With most of the town’s men dead and the women turning into famished zombies, Lisa, her greedy sister and two other women from the town, lured by a mysterious radio transmission, decide to head for the hills to a safehaven for women. And thus begins a road trip that finds the women crossing paths with a hippie commune, lesbian bikers and other fun bumps in the road on their way to a possible better life for them and this mysterious child that Lisa is bearing.
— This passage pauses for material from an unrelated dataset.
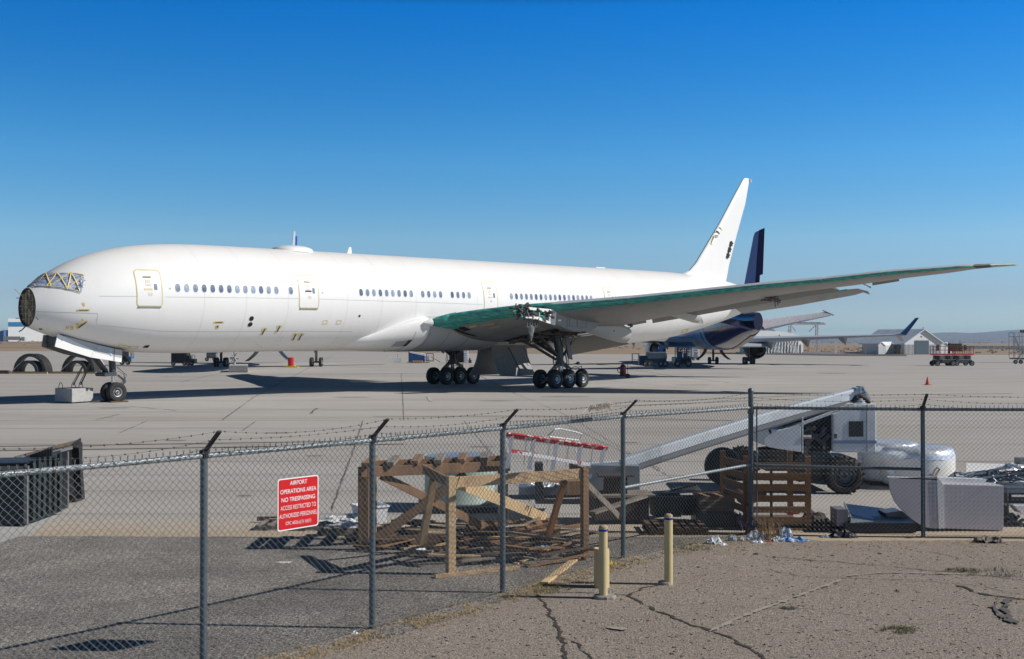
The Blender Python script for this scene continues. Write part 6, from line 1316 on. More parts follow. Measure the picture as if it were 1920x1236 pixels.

This black and white DV feature has a charming sense of humor that keeps it from drowning in post-apocalyptic depression. I can imagine that making a road trip movie that takes place in a barren wasteland would be difficult to keep interesting, but director Todd Hughes has no such problem and helping him out is the brilliant cast, with cult star Mary Woronov, Jamie Tolbert and Sandra Kinder turning in hilarious performances that make these catty “new women” extremely fun to watch. Instead of freaking out and trying to get to the bottom of this catastrophe, they’re only slightly bummed, referring to their comatose men as slumbering logs, and worrying more about their own welfare as well as how to possibly screw one another over. But this film isn’t some hokey statement about what a better world this would be without men because after a while, these women realize that they miss their men and without them, the world is still full of bitterness and hate. So instead, it’s a comic look at our four central characters and how exactly they deal with this bizarre situation they find themselves caught up in. The film actually plays like a John Waters take on “Road Warrior” Yes, it is just about that funny.